Mix a little bit of a children’s show host and a bit of celebrity chef and you might have the makings of Tom Austin, a cook in the Housing Division. “My favorite thing is telling stories,” says Austin, a self-taught chef and former food columnist who is writing an unconventional cookbook that will help readers learn to cook spontaneously. Austin, who splits his work weeks between Illinois Street and Florida Avenue residence halls, joined the university’s staff as extra help a couple of years ago and then became a full-time employee last February. When he’s not experimenting in his kitchen, Austin enjoys reading and ballroom dancing.
How did you become a cook?
When I was 16, I was a busboy at a white-tablecloth Italian restaurant in St. Louis, and one Friday night a cook got sick right before the line opened, and the chef said, ‘Hey, kid, come back here. You’re going to help us out tonight.’ I was there all weekend, fetching things for them and watching and learning. When the cook died a few days later, I had the job. Even though I was still in high school, I worked with the chef there for a couple of years. When he left to open his own restaurant, I took over his position. I was 18 or 19 years old and was a chef in a restaurant that most of the kids in my upper-middle-class high school couldn’t afford to eat in.
Where else have you worked?
I’ve worked in Minnesota, North Carolina and Wisconsin. I stayed some places a year, some places five years, and moved on when I got bored. I went from place to place to gain different kinds of experience. I had a bakeshop in Minnesota for a while, where I did outside catering along with retail and wholesale baking.
I did catering at a women’s club for about four years, catering about 150 weddings a year there – one every Friday and two every Saturday. I taught myself how to decorate wedding cakes one afternoon by getting a cake-decorating book, mixing up 60 quarts of icing and decorating my workbench.

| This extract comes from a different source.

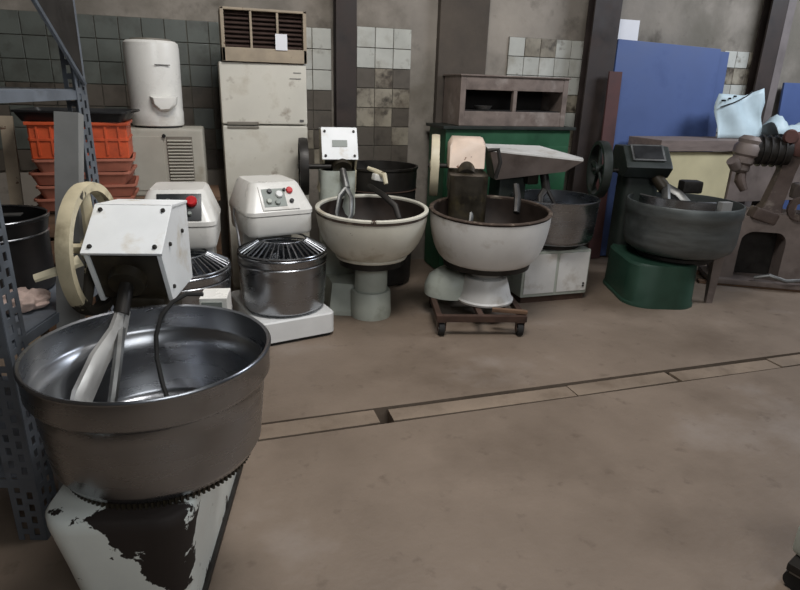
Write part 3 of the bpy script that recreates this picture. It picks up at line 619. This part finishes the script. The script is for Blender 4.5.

What has kept you interested in cooking all this time?
Mom used to make homemade bread all the time, and I really enjoyed helping her. When I was about 4, she taught me how to make 1-2-3-4 Cake. As my children each turned 4, I’d visit their preschool classes and help the kids make homemade cupcakes. That could be really interesting, especially having the children crack the eggs. Once we had to crack two dozen eggs in order to get four into the bowl. One of my daughters learned how to do Bananas Foster flambé when she was in about second grade and would invite her friends over for flaming desserts as an after-school snack. During my years in the kitchen, I was always learning, creating new dishes and teaching new staff. When I finally attended the University of Wisconsin at the age of 36, many people there told me I should be a teacher. After thinking about it, I realized that I had been one for the previous 20 years. I enjoyed it, and I guess that’s what has kept me doing it.
How did you get interested in food writing and in writing a cookbook?
About eight years ago, my brother asked for a recipe and directions to make pot roast. My reply evolved into a food column for the Decatur Herald & Review. The column ran for a couple of years, until I had a mild stroke about two years ago. The column was called “Ask Chef Who?” and it featured stories about different foods and some of my spontaneous moments in the kitchen. I told how I came up with dishes or what inspired me to put certain ingredients together. I usually included recipes because the food editor said that people liked recipes.
The cookbook evolved over the years from people telling me, ‘I wish that I could cook like you do, without a recipe, without measuring or anything. You should write a cookbook.’ It’s a cookbook to teach you how. No real recipes, just a range of discussions about recipes, the differences and similarities in cooking methods and how to interchange them, and how to avoid being intimidated or narrowly directed by somebody else’s recipe.
What inspired you to create the gingerbread castle that was displayed at ISR before the holidays?
I’ve been interested in gingerbread for a long time. One Christmas I made gingerbread houses at my shop and sold them at a mall kiosk. I had been toying with the idea of creating a castle because Camelot is my favorite story. I had talked about the idea with Keith Garrett, the unit manager at ISR. The Monday that we returned from Thanksgiving break, I did a quick sketch of a castle and began working on it. I didn’t want square or rectangular towers, so I tried different methods of wrapping the gingerbread dough around cardboard tubes before baking it. The rest was a piece of cake, well, actually gingerbread, and it was a fun project. I worked on it every spare minute that I could and had help from a few students who sculpted landscape by sprinkling coconut and granola. Special thanks to my co-workers who picked up the slack while I was immersed in the project.